• **EXERCISE AIM**
Copy out the data below verbatim.
>>>
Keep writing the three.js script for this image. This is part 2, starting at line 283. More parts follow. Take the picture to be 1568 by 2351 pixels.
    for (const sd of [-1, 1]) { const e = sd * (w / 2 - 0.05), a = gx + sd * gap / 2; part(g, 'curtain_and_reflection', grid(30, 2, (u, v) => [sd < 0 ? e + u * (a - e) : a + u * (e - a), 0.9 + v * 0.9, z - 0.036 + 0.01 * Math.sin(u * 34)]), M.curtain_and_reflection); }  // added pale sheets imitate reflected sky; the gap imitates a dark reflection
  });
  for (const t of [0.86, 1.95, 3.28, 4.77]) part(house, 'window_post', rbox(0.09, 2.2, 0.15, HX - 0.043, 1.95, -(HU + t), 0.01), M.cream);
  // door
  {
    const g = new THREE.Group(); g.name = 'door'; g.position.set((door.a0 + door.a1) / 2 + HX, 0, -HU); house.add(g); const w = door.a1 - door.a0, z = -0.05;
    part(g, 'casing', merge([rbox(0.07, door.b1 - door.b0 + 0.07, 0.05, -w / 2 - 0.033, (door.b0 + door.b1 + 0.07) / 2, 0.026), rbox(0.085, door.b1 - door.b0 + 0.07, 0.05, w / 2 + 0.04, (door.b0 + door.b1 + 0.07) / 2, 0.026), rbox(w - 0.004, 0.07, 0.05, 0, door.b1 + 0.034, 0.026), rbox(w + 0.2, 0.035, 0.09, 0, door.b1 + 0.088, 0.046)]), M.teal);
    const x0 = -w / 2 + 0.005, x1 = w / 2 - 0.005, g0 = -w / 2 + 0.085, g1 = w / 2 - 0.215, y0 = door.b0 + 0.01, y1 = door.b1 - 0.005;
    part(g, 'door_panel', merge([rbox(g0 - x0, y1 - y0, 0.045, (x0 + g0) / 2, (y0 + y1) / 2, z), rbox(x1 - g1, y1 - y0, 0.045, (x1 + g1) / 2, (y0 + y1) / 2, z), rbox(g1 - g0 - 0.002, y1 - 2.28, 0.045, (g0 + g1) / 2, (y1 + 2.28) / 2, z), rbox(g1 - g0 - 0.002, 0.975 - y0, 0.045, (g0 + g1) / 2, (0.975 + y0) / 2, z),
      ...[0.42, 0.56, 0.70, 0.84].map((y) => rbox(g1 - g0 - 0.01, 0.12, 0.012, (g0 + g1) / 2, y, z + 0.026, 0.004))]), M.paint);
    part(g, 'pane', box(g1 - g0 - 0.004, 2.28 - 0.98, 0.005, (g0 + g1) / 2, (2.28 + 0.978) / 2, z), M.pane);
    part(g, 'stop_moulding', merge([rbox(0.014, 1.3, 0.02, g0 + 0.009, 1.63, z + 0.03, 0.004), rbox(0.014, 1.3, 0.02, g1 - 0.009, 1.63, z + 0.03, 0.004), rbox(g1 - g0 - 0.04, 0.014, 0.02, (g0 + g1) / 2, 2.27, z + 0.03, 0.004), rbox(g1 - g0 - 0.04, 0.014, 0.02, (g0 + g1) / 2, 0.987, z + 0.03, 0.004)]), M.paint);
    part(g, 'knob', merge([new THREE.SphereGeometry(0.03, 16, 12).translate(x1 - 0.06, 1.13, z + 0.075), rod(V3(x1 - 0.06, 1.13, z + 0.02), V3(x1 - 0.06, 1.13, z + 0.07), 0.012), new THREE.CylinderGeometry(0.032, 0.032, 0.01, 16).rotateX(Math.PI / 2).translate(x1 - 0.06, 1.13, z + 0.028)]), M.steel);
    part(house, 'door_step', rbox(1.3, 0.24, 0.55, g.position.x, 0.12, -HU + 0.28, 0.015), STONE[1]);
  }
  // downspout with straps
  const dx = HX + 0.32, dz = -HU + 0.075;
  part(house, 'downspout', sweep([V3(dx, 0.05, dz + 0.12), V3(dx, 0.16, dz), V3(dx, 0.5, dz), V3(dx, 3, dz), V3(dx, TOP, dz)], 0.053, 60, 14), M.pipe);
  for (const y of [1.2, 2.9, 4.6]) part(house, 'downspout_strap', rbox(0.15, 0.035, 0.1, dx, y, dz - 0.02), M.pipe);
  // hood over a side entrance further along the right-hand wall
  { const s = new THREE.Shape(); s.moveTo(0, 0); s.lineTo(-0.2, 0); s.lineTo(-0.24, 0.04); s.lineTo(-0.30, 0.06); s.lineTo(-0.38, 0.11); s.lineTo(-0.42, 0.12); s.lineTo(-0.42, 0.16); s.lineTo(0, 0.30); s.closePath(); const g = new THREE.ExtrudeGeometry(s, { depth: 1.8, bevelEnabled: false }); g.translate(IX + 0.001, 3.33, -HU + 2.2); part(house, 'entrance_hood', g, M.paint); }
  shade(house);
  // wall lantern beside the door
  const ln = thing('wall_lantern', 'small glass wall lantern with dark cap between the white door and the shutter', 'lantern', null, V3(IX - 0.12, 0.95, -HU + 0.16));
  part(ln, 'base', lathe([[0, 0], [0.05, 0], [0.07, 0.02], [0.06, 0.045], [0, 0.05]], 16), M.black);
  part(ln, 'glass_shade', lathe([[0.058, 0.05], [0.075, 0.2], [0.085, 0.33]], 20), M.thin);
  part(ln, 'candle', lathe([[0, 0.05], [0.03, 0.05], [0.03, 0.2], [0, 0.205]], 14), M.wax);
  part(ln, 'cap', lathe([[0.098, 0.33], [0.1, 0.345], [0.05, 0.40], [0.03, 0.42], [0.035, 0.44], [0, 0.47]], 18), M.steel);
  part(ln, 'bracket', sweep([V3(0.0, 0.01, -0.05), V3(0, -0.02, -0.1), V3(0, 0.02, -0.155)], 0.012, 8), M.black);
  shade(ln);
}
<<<
• **SOLUTION TO THIS TASK**
Keep writing the three.js script for this image. This is part 2, starting at line 283. More parts follow. Take the picture to be 1568 by 2351 pixels.
    for (const sd of [-1, 1]) { const e = sd * (w / 2 - 0.05), a = gx + sd * gap / 2; part(g, 'curtain_and_reflection', grid(30, 2, (u, v) => [sd < 0 ? e + u * (a - e) : a + u * (e - a), 0.9 + v * 0.9, z - 0.036 + 0.01 * Math.sin(u * 34)]), M.curtain_and_reflection); }  // added pale sheets imitate reflected sky; the gap imitates a dark reflection
  });
  for (const t of [0.86, 1.95, 3.28, 4.77]) part(house, 'window_post', rbox(0.09, 2.2, 0.15, HX - 0.043, 1.95, -(HU + t), 0.01), M.cream);
  // door
  {
    const g = new THREE.Group(); g.name = 'door'; g.position.set((door.a0 + door.a1) / 2 + HX, 0, -HU); house.add(g); const w = door.a1 - door.a0, z = -0.05;
    part(g, 'casing', merge([rbox(0.07, door.b1 - door.b0 + 0.07, 0.05, -w / 2 - 0.033, (door.b0 + door.b1 + 0.07) / 2, 0.026), rbox(0.085, door.b1 - door.b0 + 0.07, 0.05, w / 2 + 0.04, (door.b0 + door.b1 + 0.07) / 2, 0.026), rbox(w - 0.004, 0.07, 0.05, 0, door.b1 + 0.034, 0.026), rbox(w + 0.2, 0.035, 0.09, 0, door.b1 + 0.088, 0.046)]), M.teal);
    const x0 = -w / 2 + 0.005, x1 = w / 2 - 0.005, g0 = -w / 2 + 0.085, g1 = w / 2 - 0.215, y0 = door.b0 + 0.01, y1 = door.b1 - 0.005;
    part(g, 'door_panel', merge([rbox(g0 - x0, y1 - y0, 0.045, (x0 + g0) / 2, (y0 + y1) / 2, z), rbox(x1 - g1, y1 - y0, 0.045, (x1 + g1) / 2, (y0 + y1) / 2, z), rbox(g1 - g0 - 0.002, y1 - 2.28, 0.045, (g0 + g1) / 2, (y1 + 2.28) / 2, z), rbox(g1 - g0 - 0.002, 0.975 - y0, 0.045, (g0 + g1) / 2, (0.975 + y0) / 2, z),
      ...[0.42, 0.56, 0.70, 0.84].map((y) => rbox(g1 - g0 - 0.01, 0.12, 0.012, (g0 + g1) / 2, y, z + 0.026, 0.004))]), M.paint);
    part(g, 'pane', box(g1 - g0 - 0.004, 2.28 - 0.98, 0.005, (g0 + g1) / 2, (2.28 + 0.978) / 2, z), M.pane);
    part(g, 'stop_moulding', merge([rbox(0.014, 1.3, 0.02, g0 + 0.009, 1.63, z + 0.03, 0.004), rbox(0.014, 1.3, 0.02, g1 - 0.009, 1.63, z + 0.03, 0.004), rbox(g1 - g0 - 0.04, 0.014, 0.02, (g0 + g1) / 2, 2.27, z + 0.03, 0.004), rbox(g1 - g0 - 0.04, 0.014, 0.02, (g0 + g1) / 2, 0.987, z + 0.03, 0.004)]), M.paint);
    part(g, 'knob', merge([new THREE.SphereGeometry(0.03, 16, 12).translate(x1 - 0.06, 1.13, z + 0.075), rod(V3(x1 - 0.06, 1.13, z + 0.02), V3(x1 - 0.06, 1.13, z + 0.07), 0.012), new THREE.CylinderGeometry(0.032, 0.032, 0.01, 16).rotateX(Math.PI / 2).translate(x1 - 0.06, 1.13, z + 0.028)]), M.steel);
    part(house, 'door_step', rbox(1.3, 0.24, 0.55, g.position.x, 0.12, -HU + 0.28, 0.015), STONE[1]);
  }
  // downspout with straps
  const dx = HX + 0.32, dz = -HU + 0.075;
  part(house, 'downspout', sweep([V3(dx, 0.05, dz + 0.12), V3(dx, 0.16, dz), V3(dx, 0.5, dz), V3(dx, 3, dz), V3(dx, TOP, dz)], 0.053, 60, 14), M.pipe);
  for (const y of [1.2, 2.9, 4.6]) part(house, 'downspout_strap', rbox(0.15, 0.035, 0.1, dx, y, dz - 0.02), M.pipe);
  // hood over a side entrance further along the right-hand wall
  { const s = new THREE.Shape(); s.moveTo(0, 0); s.lineTo(-0.2, 0); s.lineTo(-0.24, 0.04); s.lineTo(-0.30, 0.06); s.lineTo(-0.38, 0.11); s.lineTo(-0.42, 0.12); s.lineTo(-0.42, 0.16); s.lineTo(0, 0.30); s.closePath(); const g = new THREE.ExtrudeGeometry(s, { depth: 1.8, bevelEnabled: false }); g.translate(IX + 0.001, 3.33, -HU + 2.2); part(house, 'entrance_hood', g, M.paint); }
  shade(house);
  // wall lantern beside the door
  const ln = thing('wall_lantern', 'small glass wall lantern with dark cap between the white door and the shutter', 'lantern', null, V3(IX - 0.12, 0.95, -HU + 0.16));
  part(ln, 'base', lathe([[0, 0], [0.05, 0], [0.07, 0.02], [0.06, 0.045], [0, 0.05]], 16), M.black);
  part(ln, 'glass_shade', lathe([[0.058, 0.05], [0.075, 0.2], [0.085, 0.33]], 20), M.thin);
  part(ln, 'candle', lathe([[0, 0.05], [0.03, 0.05], [0.03, 0.2], [0, 0.205]], 14), M.wax);
  part(ln, 'cap', lathe([[0.098, 0.33], [0.1, 0.345], [0.05, 0.40], [0.03, 0.42], [0.035, 0.44], [0, 0.47]], 18), M.steel);
  part(ln, 'bracket', sweep([V3(0.0, 0.01, -0.05), V3(0, -0.02, -0.1), V3(0, 0.02, -0.155)], 0.012, 8), M.black);
  shade(ln);
}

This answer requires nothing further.